By Stephen DravisiBerkshires Staff
WILLIAMSTOWN, Mass. — The interim superintendent of the Mount Greylock Regional School District updated the Select Board on Monday on efforts to improve the culture in the public schools, including two that rely on American Rescue Plan Act funds supplied by the town.
 
Joe Bergeron was at Town Hall to talk about the middle-high school's participation in the U.S. Department of Justice's School-Student Problem Identification and Resolution of Issues Together (SPIRIT) program and a districtwide assessment of its process for responding to incidents of bias and bullying.
 
SPIRIT was a model similar to the DOJ's Strengthening Police and Community Partnerships program in which the town participated in 2022.
 
"The goal of the program is to convene students from many different aspects of life within a school building to come together and identify areas of interest both in terms of existing strengths they'd love to maintain as well as challenges they'd like to work on with the administration," Bergeron said.
 
Students worked in small groups with facilitators trained by the DOJ — mostly volunteers from the community, including social workers already trained in leading such conversations, Bergeron said.
 
"The types of things the students looked at included looking at how the school treats both clubs and co-curricular non-athletic groups along with athletic teams: Do they all feel they have equal funding and have time carved out to explore those endeavors?
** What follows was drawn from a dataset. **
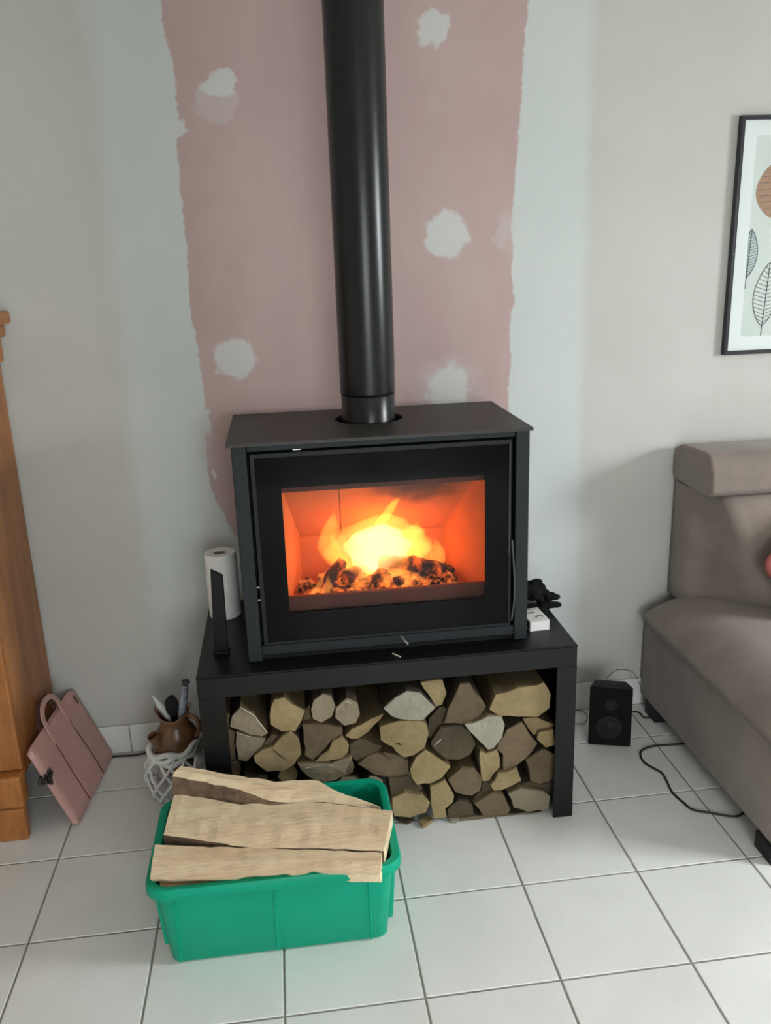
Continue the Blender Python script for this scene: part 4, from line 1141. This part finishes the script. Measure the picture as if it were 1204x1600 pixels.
for ov, za, zb in ((0.030, 1.50, 1.540), (0.050, 1.540, 1.578)):
    mk('cornice', bevel(box(CX0 - ov, CX1 + ov, CYF - 0.02 - ov, CYB + 0.004, za, zb), 0.006, 2), M['cab'], cab)
mk('plinth', join(bevel(box(CX0, CX1 - 0.004, -0.462, -0.425, 0.0, 0.112), 0.006, 2), bevel(box(CX0, CX1, -0.464, -0.40, 0.115, 0.222), 0.008, 2)), M['cab'], cab)
for xa, xb in ((CX0, CX0 + 0.06), (CX1 - 0.06, CX1)):
    mk('foot', box(xa, xb, -0.10, CYB, 0.0, 0.20), M['cab'], cab)

# ------------------------------------------------------------------ pink laptop bag leaning on the cabinet
b0, b1 = Vector((0.034, -0.432, 0.006)), Vector((0.072, -0.03, 0.006))
U = (b1 - b0).normalized()
Vd = (Vector((-0.084, -0.44, 0.292)) - b0); Vd = (Vd - U * Vd.dot(U)).normalized()
Nn = U.cross(Vd).normalized()
if Nn.x < 0: Nn = -Nn
BW, BH, BT = (b1 - b0).length + 0.01, 0.302, 0.022
def bag_pt(u, v, n): return b0 + U * u + Vd * v + Nn * n
def bag_geo(g): return [bag_pt(*q) for q in g[0]], g[1]
bag = empty('laptop_bag', tuple(b0), 'dusty pink laptop bag with two handles leaning on the wooden cabinet', 'bag')
outline = rrect(0, BW, 0, BH, 0.035, 6)
rings = []
for ins, n in ((0.010, -BT), (0.002, -BT + 0.006), (0.0, -BT * 0.5), (0.002, -0.010), (0.010, -0.002), (0.03, 0.0)):
    rings.append([(min(max(x, ins), BW - ins), min(max(y, ins), BH - ins), n) for x, y in outline])
mk('bag_body', bag_geo(loft(rings)), M['bag'], bag, smooth=True)
for u0, u1 in ((0.135, 0.128), (0.275, 0.282)):
    P = catmull([(u0, BH - 0.002, 0.001), (u0 - 0.002, BH * 0.78, 0.0012), (u1, BH * 0.4, 0.0012), (u1, 0.012, 0.0005)], 8)
    mk('seam', bag_geo(tube(P, 0.0016, 6)), M['bag_dark'], bag, label='dark stitched seam')
mk('front_panel', bag_geo(bevel(box(0.137, 0.272, 0.012, BH - 0.004, 0.0, 0.0022), 0.001, 1)), M['bag'], bag)
def handle(n0, hgt, lean, m):
    P = catmull([(0.140, BH * 0.86, n0), (0.138, BH, n0), (0.150, BH + hgt * 0.62, n0 + lean * .6), (0.175, BH + hgt, n0 + lean), (0.235, BH + hgt, n0 + lean), (0.262, BH + hgt * 0.62, n0 + lean * .6), (0.272, BH, n0), (0.270, BH * 0.86, n0)], 6)
    return mk('handle', bag_geo(ribbon(P, (0, 0, 1) if False else (1, 0.2, 0), 0.020, 0.004)), m, bag)
def handle2(n0, hgt, lean, m):
    P = [Vector(q) for q in catmull([(0.137, BH * 0.80, n0), (0.137, BH, n0), (0.146, BH + hgt * 0.6, n0 + lean * .5), (0.180, BH + hgt, n0 + lean), (0.230, BH + hgt, n0 + lean), (0.264, BH + hgt * 0.6, n0 + lean * .5), (0.272, BH, n0), (0.272, BH * 0.80, n0)], 6)]
    v, f = [], []
    w_, th = 0.009, 0.0022
    for i, p in enumerate(P):
        d = (P[min(i + 1, len(P) - 1)] - P[max(i - 1, 0)]).normalized()
        s = d.cross(Vector((0, 0, 1))).normalized()
        for a, b_ in ((-1, -1), (1, -1), (1, 1), (-1, 1)):
            v.append(p + s * a * w_ + Vector((0, 0, 1)) * b_ * th)
    for i in range(len(P) - 1):
        for k in range(4):
            k2 = (k + 1) % 4
            f.append((i * 4 + k, i * 4 + k2, i * 4 + 4 + k2, i * 4 + 4 + k))
    f.append((0, 1, 2, 3)); n = (len(P) - 1) * 4; f.append((n, n + 1, n + 2, n + 3))
    return mk('handle', bag_geo((v, f)), m, bag)
handle2(0.004, 0.060, 0.004, M['bag'])
handle2(-BT + 0.004, 0.066, 0.016, M['bag_dark'])
mk('zip_pull', bag_geo(bevel(box(0.375, 0.382, BH - 0.055, BH - 0.02, 0.0, 0.003), 0.001, 1)), M['bag_dark'], bag)
gs = []
rr = random.Random(4)
c0 = Vector(at(60, 1214, 0, 0.0)); c0 = b0 + U * 0.004 + Vd * 0.205 + Nn * -0.004
for i in range(9):
    P = [c0 + Vector((rr.uniform(-.018, .02), rr.uniform(-.02, .02), rr.uniform(-.028, .014))) for _ in range(4)]
    gs.append(tube(catmull(P + [P[0]], 6), 0.0022, 6))
mk('cord_tassel', join(*gs), M['cable'], bag, label='black knotted cord hanging at the bag corner')

# ------------------------------------------------------------------ white lattice basket with the brown jug
kx, ky = 0.325, -0.272
basket = empty('lattice_basket', (kx, ky, 0), 'white open lattice basket on the floor holding the brown jug', 'basket')
def br(z): return 0.074 + 0.026 * math.sin(math.pi * min(1, max(0, (z + 0.02) / 0.19))) 
ZR = 0.165
mk('base_ring', lathe([(0.0, 0.002), (0.080, 0.002), (0.082, 0.010), (0.076, 0.014), (0.0, 0.010)], kx, ky, 32, False), M['wicker'], basket, smooth=True)
for s in (-1, 1):
    for i in range(11):
        P = []
        for k in range(13):
            t_ = k / 12
            z = 0.008 + (ZR - 0.012) * t_
            a = 2 * math.pi * i / 11 + s * t_ * 1.15 + 0.12 * math.sin(i * 2.3) + (0.14 if s > 0 else 0)
            r = br(z) + 0.003 * s
            P.append((kx + r * math.cos(a), ky + r * math.sin(a), z))
        mk('lattice_strip', tube(P, 0.0054, 6), M['wicker'], basket)
band = []
for k in range(3):
    P = []
    for i in range(49):
        a = 2 * math.pi * i / 48
        z = ZR - 0.012 + 0.013 * k + 0.008 * math.sin(5 * a + k * 2.1) + 0.010 * math.cos(a - 0.3)
        r = br(ZR) + 0.004 + 0.003 * math.sin(7 * a + k)
        P.append((kx + r * math.cos(a), ky + r * math.sin(a), z))
    band.append(tube(P, 0.0095, 8, False))
mk('rim_band', join(*band), M['wicker'], basket, smooth='all')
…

Do they have time to come back and make sure they have adequate time to make up for an exam or get work done if they miss [school]," Bergeron said. "They had things shared in ways that were constructive and reflective. The opportunity to spend time with peers is an eye-opener for people."
 
At the end of the day, DOJ representatives collected data from the various working groups to compile and inform an "actionable document" for the district, Bergeron said.